Is it that time again? Time to go out, slog through endless car lots, talk to dozens of questionable salesmen, and eventually take the plunge buying something that you HOPE will be what you are looking for and not break down the day after coverage expires.

Gift car
Image by Bruce Mewett from Pixabay

Or maybe not. These days, people haven’t realized how much technology can help you. Really the best strategy is to pick the car online, and then go and set up a limited quantity of test drives in an afternoon so as not to waste your time.

But it needs to be done right. It’s really important as anything to understand how cars work, and especially how a car’s depreciation curve works.

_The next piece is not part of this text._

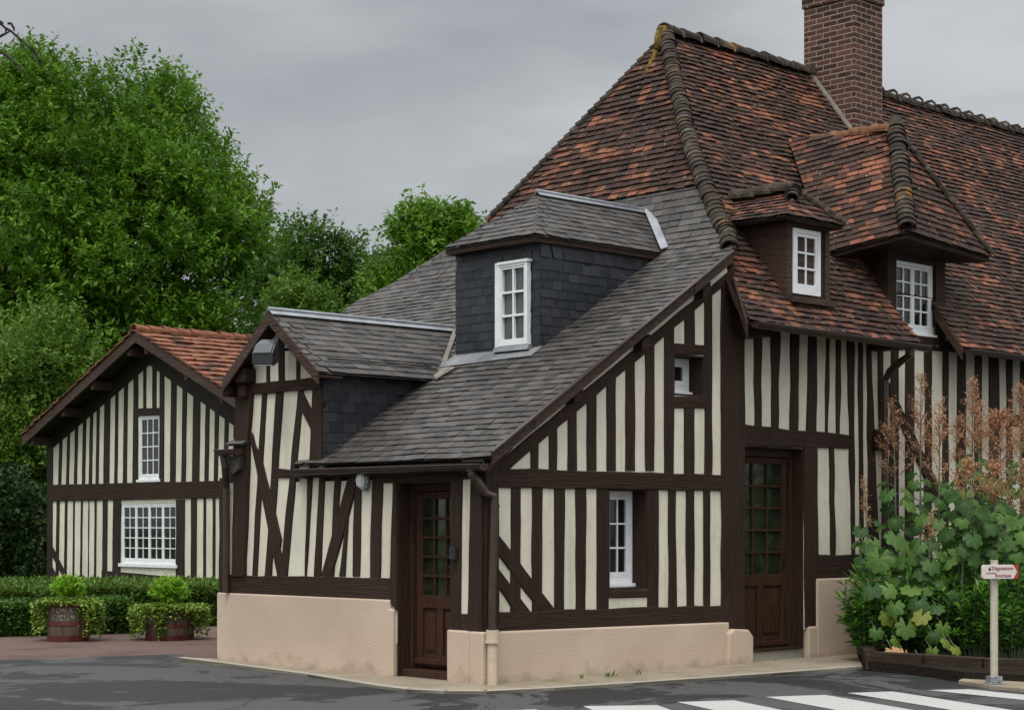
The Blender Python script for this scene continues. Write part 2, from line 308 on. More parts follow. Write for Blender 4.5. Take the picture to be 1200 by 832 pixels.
cd=bpy.data.cameras.new('camera'); co=bpy.data.objects.new('camera',cd); COL.objects.link(co); scene.camera=co
co.location=CAM; co.rotation_euler=(PI/2,0,math.atan2(-FV.x,FV.y)); cd.sensor_width=36; cd.lens=FPX/1200*36
cd.shift_y=(HY-416)/1200; cd.clip_end=2000; cd.clip_start=.1
scene.view_settings.view_transform='Standard'; scene.view_settings.look='None'; scene.view_settings.exposure=.2; scene.view_settings.gamma=1
#PART2
# ------------------------------------------------------------------ plane helpers: ('y',v) faces -y, ('x',v) faces -x
def pa(pl,px,py):
    p=atY(px,py,pl[1]) if pl[0]=='y' else atX(px,py,pl[1])
    return (p.x if pl[0]=='y' else p.y, p.z)
def p3(pl,a,z,o=0.0):
    return (a,pl[1]-o,z) if pl[0]=='y' else (pl[1]-o,a,z)
def pbox(mb,pl,a0,a1,z0,z1,o0,o1,m=0,r=None): mb.box(p3(pl,a0,z0,o0),p3(pl,a1,z1,o1),m,r)
WA=('y',0.0); WB=('x',0.0); WN=('x',10.0)
def timber3(parent,name,pl,A0,A1,B0,B1,proud=.02,mat=None,wob=.006,back=.05):
    """hand-hewn timber between two long edges A and B given as (a,z) in the wall plane"""
    A0,A1,B0,B1=[Vector((q[0],q[1])) for q in (A0,A1,B0,B1)]
    L=max((A1-A0).length,(B1-B0).length); n=max(2,int(L/.16)); mb=MB(); vs=[]
    sa=random.random()*100
    for i in range(n+1):
        f=i/n; a=A0.lerp(A1,f); b=B0.lerp(B1,f); d=(b-a)
        if d.length<1e-5: d=Vector((1e-4,0))
        d=d.normalized(); e=0 if name=='skip' else 1
        a=a-d*wob*e*noise.noise((sa,f*L*2.3,0))*2; b=b+d*wob*e*noise.noise((sa+9,f*L*2.3,3))*2
        pr=proud+.004*noise.noise((sa,f*L*1.7,7)); c=.007
        for q,o in ((a,-back),(a,pr-c),(a+d*c,pr),(b-d*c,pr),(b,pr-c),(b,-back)): vs.append(p3(pl,q.x,q.y,o))
    fs=[]
    for i in range(n):
        for k in range(5): fs.append((i*6+k,i*6+k+1,(i+1)*6+k+1,(i+1)*6+k))
    fs.append(tuple(range(6))); fs.append(tuple(n*6+k for k in range(5,-1,-1)))
    mb.add(vs,fs); return mb.build(name,mat,parent)
def timber(parent,name,pl,A0,A1,B0,B1,proud=.02,mat=None,wob=.006):
    return timber3(parent,name,pl,pa(pl,*A0),pa(pl,*A1),pa(pl,*B0),pa(pl,*B1),proud,mat,wob)
def studs(parent,pl,panels,yt,yb,proud=.016,mat=None,wob=.006):
    """studs fill the gaps between neighbouring plaster panels (x left/right at top, left/right at bottom)"""
    for i in range(len(panels)-1):
        l,r=panels[i],panels[i+1]
        t=yt[i] if isinstance(yt,list) else yt; b=yb[i] if isinstance(yb,list) else yb
        timber(parent,'stud',pl,(l[1],t),(l[3],b),(r[0],t),(r[2],b),proud,mat,wob)

def window(parent,pl,a0,a1,z0,z1,out,cols,rows,leaves=1,fr=.045,bar=.022,sill=None,glass=None,label=None,deep=.05,name='window'):
    """casement window: frame, leaves with glazing bars, glass and sill"""
    mb=MB(); o1=out; o0=out-deep
    pbox(mb,pl,a0,a0+fr,z0,z1,o0,o1); pbox(mb,pl,a1-fr,a1,z0,z1,o0,o1)
    pbox(mb,pl,a0+fr,a1-fr,z1-fr,z1,o0,o1-.002); pbox(mb,pl,a0+fr,a1-fr,z0,z0+fr*1.2,o0,o1-.002)
    root=mb.build(name,M_WHITE,parent,bevel=.004)
    if label: root['label']=label
    W=(a1-a0-2*fr)/leaves; lf=fr*.75
    for k in range(leaves):
        b0=a0+fr+k*W+.002; b1=b0+W-.004; c0=z0+fr*1.2+.002; c1=z1-fr-.002; m2=MB(); q1=o1-.008; q0=o0+.006
        pbox(m2,pl,b0,b0+lf,c0,c1,q0,q1); pbox(m2,pl,b1-lf,b1,c0,c1,q0,q1)
        pbox(m2,pl,b0+lf,b1-lf,c1-lf,c1,q0,q1-.002); pbox(m2,pl,b0+lf,b1-lf,c0,c0+lf*1.5,q0,q1-.002)
        for i in range(1,cols):
            x=b0+lf+(b1-b0-2*lf)*i/cols; pbox(m2,pl,x-bar/2,x+bar/2,c0+lf*1.5,c1-lf,q0+.012,q1-.006)
        for j in range(1,rows):
            z=c0+lf*1.5+(c1-c0-2.5*lf)*j/rows; pbox(m2,pl,b0+lf,b1-lf,z-bar/2,z+bar/2,q0+.014,q1-.004)
        m2.build('casement',M_WHITE,root,bevel=.003)
        m3=MB(); pbox(m3,pl,b0+lf-.005,b1-lf+.005,c0+lf,c1-lf+.005,q0+.004,q0+.012); m3.build('pane',glass or M_GLASS,root)
    if sill:
        m4=MB(); e,h,d=sill; pbox(m4,pl,a0-e,a1+e,z0-h,z0-.001,o0,o1+d); m4.build('sill',M_WHITE,root,bevel=.006)
    return root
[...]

Depreciation curves are exponential, but work in reverse. There is the famous saying that a new car loses around 30% of its value the moment you drive it off the lot, and it’s very true. From there, in the first 2-3 years it’s driven, it loses most of the rest of its value, then settles in a certain price range.

The trick is to buy cars at that certain sweet spot, once it’s not losing any major value with the miles any longer, that is to say, at the spot where the depreciation has slowed to something negligible.

People need to realize, it’s true that older cars require much more repairs. But these repairs can be taken care of cheaply and don’t have to cost you an arm and a leg. People pay for the convenience of not having to worry (too much, although there is always something with any car) about these things, and the truth is, they pay a rather large amount for this convenience.

Going the other route by buying a used car isn’t one hundred percent easy, but it is by far the cheaper route out of all of them. You must have a trusted mechanic, actually, it’s best to have more than one and bounce around between them, for various reasons. It takes patience, and it’s better if you read up about that thing you depend upon so heavily to get from A to B, and learn about how it actually works under the hood and under the undercarriage.

You will reach a point where the car is so well-maintained that in many ways it’ll almost be like having a new car. Just make sure the engine and the transmission are in good condition; everything else is worth replacing in just about any car.